Berbeda dengan kriteria Imkan Rukyat yang dipegang oleh NU. Mereka mengkorelasikan antara hisab dan rukyah, yaitu meneliti kemungkinan rukyah untuk dilakukan dan membuktikan dengan rukyah secara fi`li. Meskipun tiga syarat yang digunakan oleh Muhammadiyah telah terpenuhi, namun kemungkinan rukyat kecil untuk dilakukan maka belum tentu bulan baru telah datang. Dalam kasus awal ramadhan tahun ini tinggi hilal pada tanggal 19 Juli 2012 hanya satu derajat di atas ufuk, dan umur hilal pasca konjungsi masih sangat muda, sangat sulit untuk dilakukan rukyah ditambah lagi dengan kemungkinan obyek hilal yang terlihat sebesar 000’04”. Bahkan tertulis dalam Accurate Times bahwa hilal tidak akan mungkin bisa untuk dilihat meski menggunakan alat optic. Itu pun belum ditambah dengan benda langit yang bisa mengganggu penglihatan, seperti pembiasan cahaya oleh atmosfer, awan, atau planet lain. Karena kemungkinan untuk rukyat pada hari itu kecil, maka kemungkinan rukyat akan mundur satu hari, dan awal ramadhan sepertinya akan jatuh pada tanggal 21 Juli 2012.
Inilah yang terjadi terus berulang-ulang selama beberapa tahun terakhir, perbedaan penentuan karena perbedaan kriteria. Masing-masing telah memiliki dasar yang sama-sama kuat, maka tidak mudah untuk memenangkan salah satu di atas yang lainnya. Namun saya pribadi menilai bahwa perdebatan tentang hal ini hanya terjadi di kalangan atas, yaitu orang-orang yang memiliki wewenang dalam bidangnya, sedangkan kita sebagai rakyat hanya menginginkan persatuan di tubuh kaum muslim.

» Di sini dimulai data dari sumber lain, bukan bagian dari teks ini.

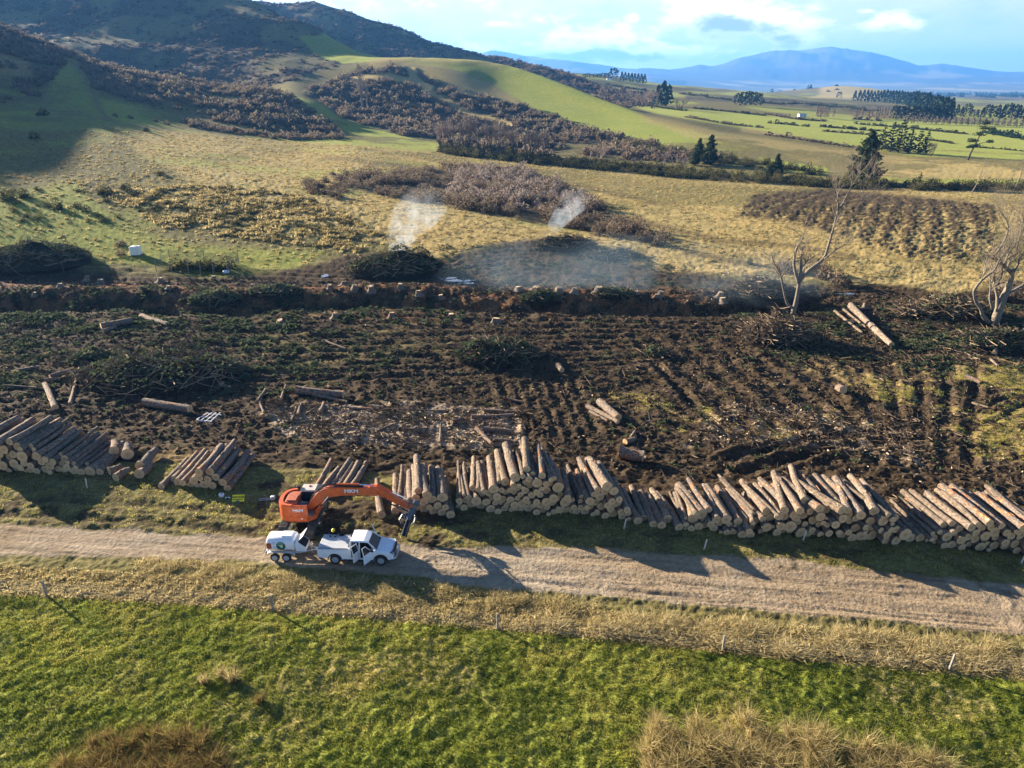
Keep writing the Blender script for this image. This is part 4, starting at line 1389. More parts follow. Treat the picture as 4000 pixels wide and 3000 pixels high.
for s in (-1, 1):
    b.tube([(1.32, s * .80, 1.15), (.76, s * .66, 1.72)], .05, 6)
    b.tube([(.14, s * .86, .55), (.14, s * .85, 1.15), (.14, s * .70, 1.75)], .055, 6)
    b.box((-.50, s * .79, 1.45), (.13, .07, .64), Matrix.Rotation(s * .24, 3, 'X'), .02)
    b.box((-.50, s * .88, .86), (.10, .08, .72), None, .02)
b.box((-.53, 0, 1.30), (.06, 1.5, .22), None, .01)
b.build('roof', WHITE, ute)
b = MB()
b.v = [(.81, -.60, 1.70), (.81, .60, 1.70), (1.34, .74, 1.18), (1.34, -.74, 1.18)]; b.face((0, 3, 2, 1)); b.face((0, 1, 2, 3))
ws = b.mesh('windscreen'); o = link('windscreen', ws, GLASS, ute)
so = o.modifiers.new('thick', 'SOLIDIFY'); so.thickness = .012
b = MB(); b.box((-.565, 0, 1.56), (.012, 1.26, .30)); b.build('rear_window', GLASS, ute)
b = MB()      # cabin insides
b.box((.2, 0, .60), (1.40, 1.70, .10)); b.box((1.02, 0, .95), (.22, 1.6, .40), None, .05)
for sx_ in (.45, -.32):
    for s in (-.42, .42):
        b.box((sx_, s, .78), (.48, .54, .20), None, .05); b.box((sx_ - .26, s, 1.12), (.14, .50, .62), Matrix.Rotation(-.2, 3, 'Y'), .05); b.box((sx_ - .36, s, 1.50), (.09, .26, .18), None, .04)
b.tube([Vector((.80 + .05 * math.sin(a), -.42 + .18 * math.cos(a), 1.12 + .18 * math.sin(a))) for a in np.linspace(0, 6.283, 15)], .016, 5, False)
b.build('seats', DARKIN, ute)


def car_door(name, hinge, width, side, ang, front):
    """door panel with window frame, glass and handle, hinged at its front edge"""
    h = empty(name, hinge); h.parent = ute
    h.rotation_euler = (0, 0, -side * ang)
    b = MB()
    b.box((-width / 2, 0, .36), (width, .07, .70), None, .03)
    top = -.20 if not front else -.42
    y2 = -side * .15
    b.tube([(-.03, 0, .70), (top if front else -.05, y2, 1.24), (-width + .06, y2, 1.25), (-width + .03, 0, .70)], .03, 6)
    b.build('door_panel', WHITE, h)
    g = MB()
    pts = [(-.05, 0, .70), (top if front else -.07, y2, 1.22), (-width + .08, y2, 1.23), (-width + .05, 0, .70)]
    g.v = pts; g.face((0, 1, 2, 3))
    link('door_window', g.mesh('door_window'), GLASS, h)
    k = MB(); k.box((-width + .15, side * .05, .58), (.17, .035, .035), None, .01); k.build('handle', SILVER, h)
    if front:
        k = MB(); k.box((-.12, side * .14, .80), (.12, .22, .16), None, .04); k.build('mirror', BLACK, h)
    return h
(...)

Entah apa yang menjadi penyebab sulitnya kedua kriteria ini untuk mengalah, itu tidak terlalu bernilai. Toleransi pun menurut saya belumlah cukup, karena hari raya adalah hal yang menyangkut kehidupan bersama dengan segala sendi kehidupannya, keluarga, ekonomi, pasar hingga perhubungan.
Ditakutkan jika perbedaan penentuan hari-hari besar yang terus menerus terjadi hanya akan dijadikan bahan cemoohan oleh orang yang tidak tahu tentang islam. Lah untuk hari raya nya saja tidak bisa bersatu bagaimana dengan urusan lain??
Pastinya seluruh umat muslim di dunia khususnya di Indonesia menginginkan persatuan. Wallahu A`lam.